In the field of science and research, University of Žilina (UNIZA) participates in 200 national and 41 international scientific projects and organizes about 60 scientific and professional events annually. There were two new significant workplaces established within the Operational Programme Research and Development in 2013 – University Science Park and Research Centre. Results of science and research activities of the University have an important influence not only on the educational activities but also on the development of international cooperation or interconnection with practice.
The cooperation with foreign universities and institutions is crucial for UNIZA. UNIZA has signed bilateral cooperation agreements with more than 150 foreign partners, and it belongs to the most successful universities within the Erasmus Programme, both in the number of seconded staff and students.
The Department of Physics in Faculty of Electrical Engineering and Information Technology provides basic physics courses for all UNIZA faculties.
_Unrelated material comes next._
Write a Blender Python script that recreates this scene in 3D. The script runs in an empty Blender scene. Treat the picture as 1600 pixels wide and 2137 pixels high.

The Department is focused on the development and application of optic and photonic elements on a chip, optic fibers, application of acoustic wave processes on condensed matter and theoretical studies of elementary particles.
The section of Optics and Photonics is a team of young researchers that aims its activities in study, preparation, and analysis of photonic structures. First team studies physical properties of the special optical fibers such as capillary and photonic fibers, and photonic sensors. The latest results are in the area of sensors on a chip, and fibers for the laboratory on a chip. Second team has extended its activities to laser technologies by preparation and analysis of photonic structures for integrated optics and optoelectronics. The cutting-edge photonic elements for applications on a chip and optic fibers are developed using 3D laser lithography in submicrometer scale. In the field of active devices, the new types of light emitting diodes with patterned surface using photonic structures and polymeric membranes with photonic structure were developed.
Our experiences with laser 3D patterning started app. from y. 2006, where Ar ion laser 488 nm was firstly used for fabrication of 1D and 2D gratings in thin photoresist layer. In the next years, we were focused on fabrication and integration of gratings on optoelectronic devices and sensors. Significant results were obtained in plasmonics as well, where plasmonic sensors based on 2D gratings, and 3D substrates for Surface-enhanced Raman spectroscopy were produced. Latest results are focused on 3D laser lithography using polymer IP-Dip and 3D micropatterning and microprinting in submicrometer resolution down to 100 nm.